Wednesday, January 26, 2011


In high school I used to hang out with a guy who thought he was quite the comedian.  Let's call him Lenny.  We took turns doing what Ashton Kutcher would later term "punking" one another for our own amusement and the entertainment of those around us.  What the nuns would have referred to as "acting the fool."  I was reminded of one of his stunts after posting the previous article.

Lenny and his co-conspirators stood clumped in the hallway when I arrived.  Their furtive glances and subdued chortles piqued my interest so I took the bait.

"What's up?"

"Oh, man!  We just heard about Tony's brother!"

"What about him?"  I should add that Tony was a jock.  Varsity football, wrestled, thought of himself as an all around tough guy.

"We heard his older brother has been taking ballet lessons! Can you believe it?  "Super stud's brother in a tutu! We've been giving him grief about it all morning."

After a few minutes of chuckling over the rumored sissy-link to Tony I decided to join in the tormenting. I walked over to his locker and smirked, "Hey, man!  How's your brother's ballet lessons going?"

Tony turned with tears in his eyes and his lower lip trembling as he choked out the words, "My brother lost both his legs in Vietnam."

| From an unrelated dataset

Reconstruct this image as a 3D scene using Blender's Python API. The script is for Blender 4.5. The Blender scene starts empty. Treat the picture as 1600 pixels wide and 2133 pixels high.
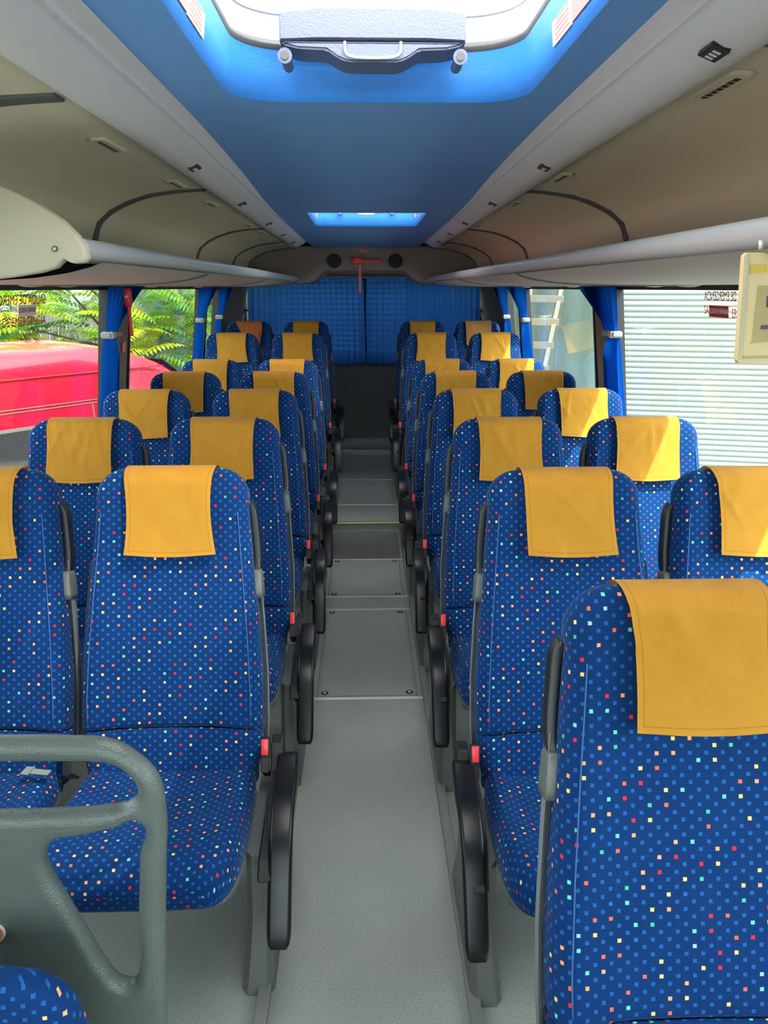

I stood gaping, caught between my sophomoric effort to embarrass him and the enormity of the tragedy that clearly was breaking his heart.  The best I could manage was, "Uh.... mmm...uuuuh" as all the smart-assery melted away and I edged closer to tears myself. Lenny's shrieks of laughter were the first clue that I'd been had.  Tony soon joined in and I knew I'd been set up as the whole hallway showed their appreciation for my discomfort with chuckles and jeers.

"Good one, guys.   Ha,ha, very funny.  Eat me!"

I never forgot that feeling of realizing I had violated a solemn taboo in search of a cheap laugh.  Last Friday, after publishing my entry about the unrest in Tirana I got the same feeling.  Three of the protesters had been shot dead and many more had been injured, both protesters and police.  My jokes didn't seem so clever any more.  Unlike the high school prank, there's no laughter from the crowd, only the grief for wasted lives and the dread of worse to come.